New Music: Karl S Williams - Is This Love [Premiere] + BTS Photo Exclusive
A new single, Bluesfest shows, national tour, music video feat. Thelma Plum and more.
Guitar slinging, banjo-wielding man of impeccable hirsuteness, Karl S Williams is kicking 2015 off with a massive heap of news, which we're gonna do the best we can in wrapping up in this post. After a barnstorming 2014 that saw a record deal with Warner's indie imprint Footstomp Music which lead to the release of his debut album, two national headline tours, wowing punters and industry alike at BigSOUND and CMJ Music Marathon and more, he's grabbing this year by the horns with a new single, a new video clip featuring Thelma Plum, and a heap of huge shows. He'll be joining uber-chiller Donavon Frankenreiter as part of his Bluesfest sideshow on April 16 at The Triffid, before embarking on an national tour of his own to celebrate new single Is this Love, with a video on the way featuring leading lady Thelma Plum.
You can stream Is This Love below, which was mixed by legendary producer Victor Van Vugt, who in the past has worked with the likes of Nick Cave & The Bad Seeds, Beth Orton, PJ Harvey and Sarah Blasko. Along with premiering the single, we were fortunate enough to get a few behind the scenes snaps from that video clip shoot, which you can check out after the stream and read up on some notes from Williams himself, before taking in his Australian tour dates below that:
IS THIS LOVE BTS:
Below are a few stills from the video for ‘Is This Love?’, though I feel like the true magic all happened on the other side of the camera and I wish we captured a few images of that. Our director Kate O’Sullivan gathered such a powerful force of positive energy that the time passed really quickly and any misgivings I had about my ability to act out this role (which were many indeed) were forgotten.
You may recognise the face of the amazing woman who (very convincingly) is sleeping on my shoulder as we drive through the anonymous night. Yes, I was very blessed to have my friend Thelma Plum join me as the female protagonist in this video. The opening scene represents the no-man's-land in this fictive romance. We are contentedly propelled through it in a warm bubble, perhaps oblivious to the notion that the journey may end.
On day two of shooting we found ourselves on the bank of the Brisbane River at sunset. It was a perfect setting for Thelma and I to have a little jam. She played a Nora Jones song and I plucked along on my banjo, Bettie Mae.
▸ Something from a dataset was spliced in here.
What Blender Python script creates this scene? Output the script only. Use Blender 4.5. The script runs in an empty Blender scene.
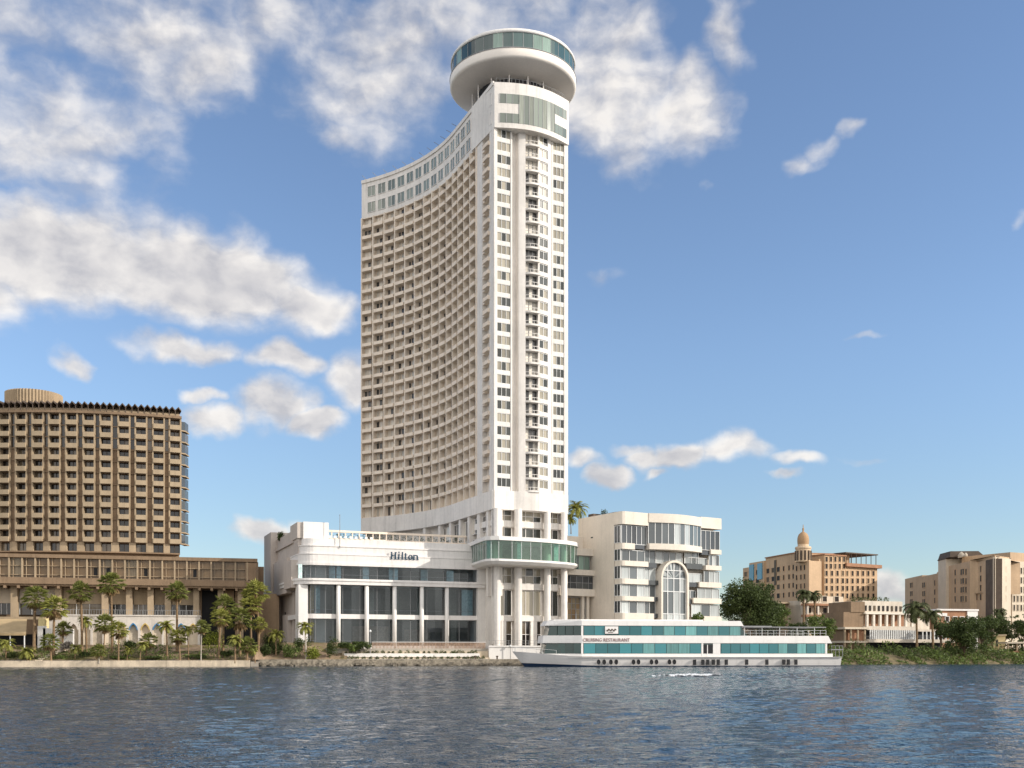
import bpy, bmesh, math, random
from mathutils import Vector, Matrix
R = random.Random(7)
rad = math.radians
C = bpy.context.scene.collection
sc = bpy.context.scene
# ------------------------------------------------------------------ camera, sky, sun, exposure
F, HZ, CX, CH = 1062.0, 652.0, 512.0, 2.8
cam = bpy.data.cameras.new('camera'); camo = bpy.data.objects.new('camera', cam); C.objects.link(camo)
camo.location = (0, 0, CH); camo.rotation_euler = (rad(90), 0, 0)
cam.sensor_width = 36; cam.lens = 36*F/1024; cam.shift_y = (HZ-384)/1024
cam.clip_start = .5; cam.clip_end = 20000
sc.camera = camo
SUN_AZ, SUN_EL = 102.5, 23.0            # azimuth measured from +Y towards +X
SUN_POWER, SKY_POWER, EXPOSURE = 3.2, 0.15, 0.50
sc.view_settings.view_transform = 'Standard'; sc.view_settings.look = 'None'
sc.view_settings.exposure = EXPOSURE; sc.view_settings.gamma = 1
sc.view_settings.use_curve_mapping = False
sl = bpy.data.lights.new('sun', 'SUN'); slo = bpy.data.objects.new('sun', sl); C.objects.link(slo)
sl.energy = SUN_POWER; sl.angle = rad(.5); sl.color = (1, .925, .83)
sd = Vector((math.sin(rad(SUN_AZ))*math.cos(rad(SUN_EL)), math.cos(rad(SUN_AZ))*math.cos(rad(SUN_EL)), math.sin(rad(SUN_EL))))
slo.rotation_euler = sd.to_track_quat('Z', 'Y').to_euler(); slo.location = (300, -100, 300)

world = bpy.data.worlds.new('World'); sc.world = world; world.use_nodes = True
class NT:
    def __init__(s, tree): s.t = tree; s.n = tree.nodes; s.l = tree.links
    def node(s, typ, ins=None, **kw):
        n = s.n.new(typ)
        for k, v in kw.items(): setattr(n, k, v)
        for k, v in (ins or {}).items(): s.put(n.inputs[k], v)
        return n
    def put(s, sock, v):
        if isinstance(v, bpy.types.NodeSocket): s.l.new(v, sock)
        else: sock.default_value = v
    def math(s, op, a, b=0.0, c=0.0, clamp=False):
        n = s.n.new('ShaderNodeMath'); n.operation = op; n.use_clamp = clamp
        s.put(n.inputs[0], a); s.put(n.inputs[1], b); s.put(n.inputs[2], c); return n.outputs[0]
    def vmath(s, op, a, b=(0, 0, 0)):
        n = s.n.new('ShaderNodeVectorMath'); n.operation = op
        s.put(n.inputs[0], a); s.put(n.inputs[1], b)
        return n.outputs['Value'] if op in ('LENGTH', 'DOT_PRODUCT') else n.outputs[0]
    def ramp(s, v, a, b, o0=0.0, o1=1.0, smooth=True):
        n = s.n.new('ShaderNodeMapRange'); n.interpolation_type = 'SMOOTHSTEP' if smooth else 'LINEAR'
        s.put(n.inputs[0], v); s.put(n.inputs[1], a); s.put(n.inputs[2], b); s.put(n.inputs[3], o0); s.put(n.inputs[4], o1)
        return n.outputs[0]
    def mix(s, f, a, b, blend='MIX'):
        n = s.n.new('ShaderNodeMix'); n.data_type = 'RGBA'; n.blend_type = blend
        s.put(n.inputs[0], f); s.put(n.inputs[6], a); s.put(n.inputs[7], b); return n.outputs[2]
    def noise(s, vec, scale, detail=4, rough=.55, dist=0.0):
        n = s.node('ShaderNodeTexNoise', {'Scale': scale, 'Detail': detail, 'Roughness': rough, 'Distortion': dist})
        s.put(n.inputs['Vector'], vec); return n.outputs['Fac']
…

I’ve spent a lot of time gazing out off river banks, I grew up by the Richmond River in Northern New South Wales, so it was a pretty natural place to sit and play.
Fast forward in the chronology of the romance that we played out and here is my character cast as the hapless observer (and server of beverages) in the ‘Bar of Lost Souls’ (as our director Kate O’ Sullivan named it). The Bearded Lady in West End is the archetypal bar and in this incarnation is a place to which battered hearts are drawn, to wallow, commiserate and (we hope) mend. Into this scene unwittingly steps Thelma’s character with a new lover and pictured is the moment where we lock eyes and recall that line from Casablanca... both of us probably wishing we could turn into smoke.
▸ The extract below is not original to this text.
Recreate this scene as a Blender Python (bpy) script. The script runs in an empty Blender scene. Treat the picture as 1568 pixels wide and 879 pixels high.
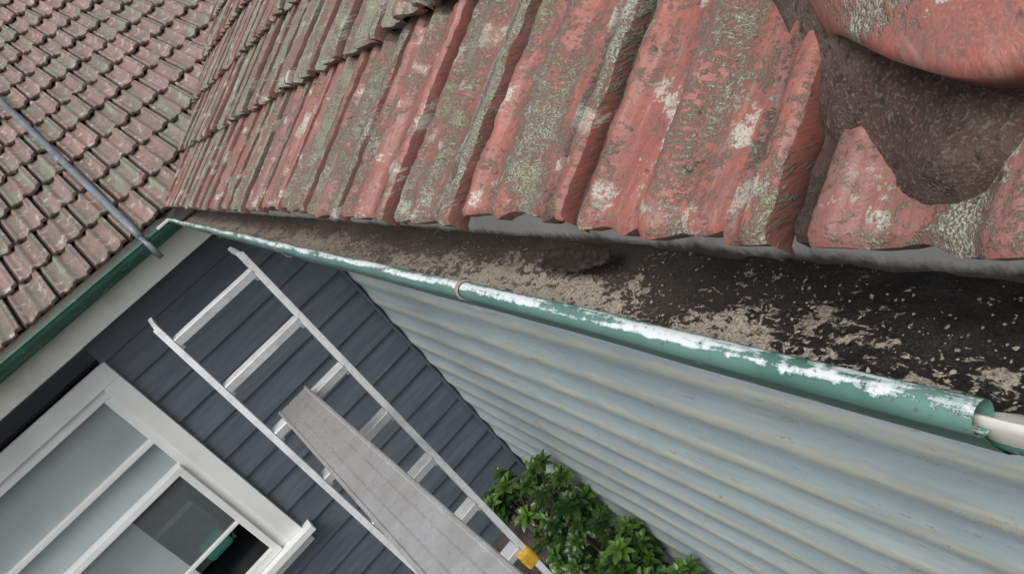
import bpy, bmesh, math, random
from mathutils import Vector, Matrix, noise
random.seed(7)
H=3.6
R=math.radians
scene=bpy.context.scene
scene.view_settings.view_transform='Standard'
scene.view_settings.look='None'
scene.view_settings.exposure=0

# ---------------------------------------------------------------- node helpers
class M:
    def __init__(s,name,rough=0.7,metal=0.0):
        s.m=bpy.data.materials.new(name); s.m.use_nodes=True
        s.nt=s.m.node_tree; s.b=s.nt.nodes['Principled BSDF']
        s.b.inputs['Roughness'].default_value=rough
        s.b.inputs['Metallic'].default_value=metal
    def n(s,t,**kw):
        nd=s.nt.nodes.new(t)
        for k,v in kw.items(): setattr(nd,k,v)
        return nd
    def put(s,sock,v):
        if isinstance(v,bpy.types.NodeSocket): s.nt.links.new(v,sock)
        else: sock.default_value=v
    def math(s,op,a,b=0.0,clamp=False):
        nd=s.n('ShaderNodeMath',operation=op); nd.use_clamp=clamp
        s.put(nd.inputs[0],a); s.put(nd.inputs[1],b); return nd.outputs[0]
    def coord(s,kind='Object',scale=(1,1,1),loc=(0,0,0)):
        tc=s.n('ShaderNodeTexCoord'); mp=s.n('ShaderNodeMapping')
        mp.inputs['Scale'].default_value=scale; mp.inputs['Location'].default_value=loc
        s.nt.links.new(tc.outputs[kind],mp.inputs['Vector']); return mp.outputs[0]
    def noise(s,vec,scale,detail=5,rough=0.6,dist=0.0):
        nd=s.n('ShaderNodeTexNoise'); s.put(nd.inputs['Vector'],vec)
        nd.inputs['Scale'].default_value=scale; nd.inputs['Detail'].default_value=min(detail,5)
        nd.inputs['Roughness'].default_value=rough; nd.inputs['Distortion'].default_value=dist
        return nd.outputs['Fac']
    def ramp(s,f,a,b,va=0.0,vb=1.0):
        nd=s.n('ShaderNodeMapRange'); s.put(nd.inputs[0],f)
        nd.inputs[1].default_value=a; nd.inputs[2].default_value=b
        nd.inputs[3].default_value=va; nd.inputs[4].default_value=vb
        nd.interpolation_type='SMOOTHSTEP'
        return nd.outputs[0]
    def mix(s,f,a,b):
        nd=s.n('ShaderNodeMix',data_type='RGBA'); s.put(nd.inputs[0],f)
        for i,v in ((6,a),(7,b)):
            if isinstance(v,tuple): nd.inputs[i].default_value=(*v,1)
            else: s.nt.links.new(v,nd.inputs[i])
        return nd.outputs[2]
    def color(s,c):
        if isinstance(c,tuple): s.b.inputs['Base Color'].default_value=(*c,1)
        else: s.nt.links.new(c,s.b.inputs['Base Color'])
    def rough(s,v): s.put(s.b.inputs['Roughness'],v)
    def bump(s,h,dist=0.002,strength=1.0):
        nd=s.n('ShaderNodeBump'); nd.inputs['Distance'].default_value=dist
        nd.inputs['Strength'].default_value=strength
        s.put(nd.inputs['Height'],h)
        s.nt.links.new(nd.outputs[0],s.b.inputs['Normal'])
    def attr(s,name):
        a=s.n('ShaderNodeAttribute'); a.attribute_name=name; return a

def simple(name,c1,c2,scale=8,rough=.7,metal=0,bump=.001,det=4,stretch=(1,1,1),bscale=None):
    m=M(name,rough,metal); v=m.coord('Object',stretch)
    f=m.noise(v,scale,det); m.color(m.mix(m.ramp(f,.35,.65),c1,c2))
    if bump: m.bump(m.noise(v,bscale or scale*6,4),bump)
    return m.m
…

This is a beautiful shot of Thelma, once again in the Bar Of Lost Souls. In the video, her new lover ignores her pleas to leave and insists they sit down for a drink. I feel this shot captures perfectly a moment of deep contemplation as so many thoughts and emotions suddenly somersault through this character’s mind. Caught between old love and new. Thelma played it expertly.
I like this shot for the Yin and Yang. Much of the story of this clip is told through a juxtaposition of then and now, together and apart. Maybe I’m being oblique and metaphorical but I suppose I see that light and shade as representing the two sides of this imagined romance and if you follow me down that rabbit hole, you arrive at the notion that in all things exist their counterpart. So, although here we are in the ‘apart’ stage, somewhere at the heart there is still togetherness. A pile of shared memories and experiences... it’s a hopeful thought.
This is the punctuation mark at the end of our story, it was nice to butt heads with an old friend and make believe for a while. In the end, the title of the song is a question; ‘Is This Love?’ There’s a special kind of melancholy to that, which is at the heart of the song and I hope we have conveyed some of that essence in this video.